(EXERCISE BRIEF)
Write out all of the lines below, exactly and completely.

(DATA PROVIDED)
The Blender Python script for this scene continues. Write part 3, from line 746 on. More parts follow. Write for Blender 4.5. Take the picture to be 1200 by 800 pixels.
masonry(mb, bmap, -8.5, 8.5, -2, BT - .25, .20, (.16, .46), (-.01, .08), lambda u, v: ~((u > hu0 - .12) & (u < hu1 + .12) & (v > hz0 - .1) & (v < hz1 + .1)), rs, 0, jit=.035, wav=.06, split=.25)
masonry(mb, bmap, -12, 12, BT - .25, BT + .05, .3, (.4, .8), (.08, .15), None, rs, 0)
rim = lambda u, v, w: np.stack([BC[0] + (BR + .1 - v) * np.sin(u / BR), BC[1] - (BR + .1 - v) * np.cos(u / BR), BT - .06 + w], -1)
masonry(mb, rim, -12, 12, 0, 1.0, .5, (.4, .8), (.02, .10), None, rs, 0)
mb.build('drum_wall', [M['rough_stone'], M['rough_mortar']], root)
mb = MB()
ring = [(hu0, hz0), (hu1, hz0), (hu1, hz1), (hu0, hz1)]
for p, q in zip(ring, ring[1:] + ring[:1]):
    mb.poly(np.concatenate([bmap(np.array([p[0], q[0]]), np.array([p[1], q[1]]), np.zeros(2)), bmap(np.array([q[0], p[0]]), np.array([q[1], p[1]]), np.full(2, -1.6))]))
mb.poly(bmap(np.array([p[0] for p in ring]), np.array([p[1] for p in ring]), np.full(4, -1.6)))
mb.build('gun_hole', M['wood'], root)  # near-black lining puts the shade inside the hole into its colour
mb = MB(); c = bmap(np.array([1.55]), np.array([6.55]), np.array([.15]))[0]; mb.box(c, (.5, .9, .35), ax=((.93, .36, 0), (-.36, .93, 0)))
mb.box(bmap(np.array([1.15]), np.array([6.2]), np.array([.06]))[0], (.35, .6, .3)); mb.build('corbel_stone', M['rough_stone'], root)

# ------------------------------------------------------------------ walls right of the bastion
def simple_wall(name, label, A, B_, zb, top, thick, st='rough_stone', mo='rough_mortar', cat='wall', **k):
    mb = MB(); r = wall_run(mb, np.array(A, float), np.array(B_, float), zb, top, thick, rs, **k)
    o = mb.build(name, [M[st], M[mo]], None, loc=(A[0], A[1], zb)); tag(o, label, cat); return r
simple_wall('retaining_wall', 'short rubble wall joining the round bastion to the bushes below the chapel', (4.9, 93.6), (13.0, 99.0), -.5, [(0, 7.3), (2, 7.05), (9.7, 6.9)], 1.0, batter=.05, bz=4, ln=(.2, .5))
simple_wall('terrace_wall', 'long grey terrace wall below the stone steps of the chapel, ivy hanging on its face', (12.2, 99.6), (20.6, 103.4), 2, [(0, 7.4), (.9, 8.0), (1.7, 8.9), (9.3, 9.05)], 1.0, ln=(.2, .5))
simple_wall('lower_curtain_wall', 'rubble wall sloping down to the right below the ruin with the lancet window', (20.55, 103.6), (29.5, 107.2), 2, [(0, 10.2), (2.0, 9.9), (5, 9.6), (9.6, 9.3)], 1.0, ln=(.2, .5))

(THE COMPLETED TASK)
The Blender Python script for this scene continues. Write part 3, from line 746 on. More parts follow. Write for Blender 4.5. Take the picture to be 1200 by 800 pixels.
masonry(mb, bmap, -8.5, 8.5, -2, BT - .25, .20, (.16, .46), (-.01, .08), lambda u, v: ~((u > hu0 - .12) & (u < hu1 + .12) & (v > hz0 - .1) & (v < hz1 + .1)), rs, 0, jit=.035, wav=.06, split=.25)
masonry(mb, bmap, -12, 12, BT - .25, BT + .05, .3, (.4, .8), (.08, .15), None, rs, 0)
rim = lambda u, v, w: np.stack([BC[0] + (BR + .1 - v) * np.sin(u / BR), BC[1] - (BR + .1 - v) * np.cos(u / BR), BT - .06 + w], -1)
masonry(mb, rim, -12, 12, 0, 1.0, .5, (.4, .8), (.02, .10), None, rs, 0)
mb.build('drum_wall', [M['rough_stone'], M['rough_mortar']], root)
mb = MB()
ring = [(hu0, hz0), (hu1, hz0), (hu1, hz1), (hu0, hz1)]
for p, q in zip(ring, ring[1:] + ring[:1]):
    mb.poly(np.concatenate([bmap(np.array([p[0], q[0]]), np.array([p[1], q[1]]), np.zeros(2)), bmap(np.array([q[0], p[0]]), np.array([q[1], p[1]]), np.full(2, -1.6))]))
mb.poly(bmap(np.array([p[0] for p in ring]), np.array([p[1] for p in ring]), np.full(4, -1.6)))
mb.build('gun_hole', M['wood'], root)  # near-black lining puts the shade inside the hole into its colour
mb = MB(); c = bmap(np.array([1.55]), np.array([6.55]), np.array([.15]))[0]; mb.box(c, (.5, .9, .35), ax=((.93, .36, 0), (-.36, .93, 0)))
mb.box(bmap(np.array([1.15]), np.array([6.2]), np.array([.06]))[0], (.35, .6, .3)); mb.build('corbel_stone', M['rough_stone'], root)

# ------------------------------------------------------------------ walls right of the bastion
def simple_wall(name, label, A, B_, zb, top, thick, st='rough_stone', mo='rough_mortar', cat='wall', **k):
    mb = MB(); r = wall_run(mb, np.array(A, float), np.array(B_, float), zb, top, thick, rs, **k)
    o = mb.build(name, [M[st], M[mo]], None, loc=(A[0], A[1], zb)); tag(o, label, cat); return r
simple_wall('retaining_wall', 'short rubble wall joining the round bastion to the bushes below the chapel', (4.9, 93.6), (13.0, 99.0), -.5, [(0, 7.3), (2, 7.05), (9.7, 6.9)], 1.0, batter=.05, bz=4, ln=(.2, .5))
simple_wall('terrace_wall', 'long grey terrace wall below the stone steps of the chapel, ivy hanging on its face', (12.2, 99.6), (20.6, 103.4), 2, [(0, 7.4), (.9, 8.0), (1.7, 8.9), (9.3, 9.05)], 1.0, ln=(.2, .5))
simple_wall('lower_curtain_wall', 'rubble wall sloping down to the right below the ruin with the lancet window', (20.55, 103.6), (29.5, 107.2), 2, [(0, 10.2), (2.0, 9.9), (5, 9.6), (9.6, 9.3)], 1.0, ln=(.2, .5))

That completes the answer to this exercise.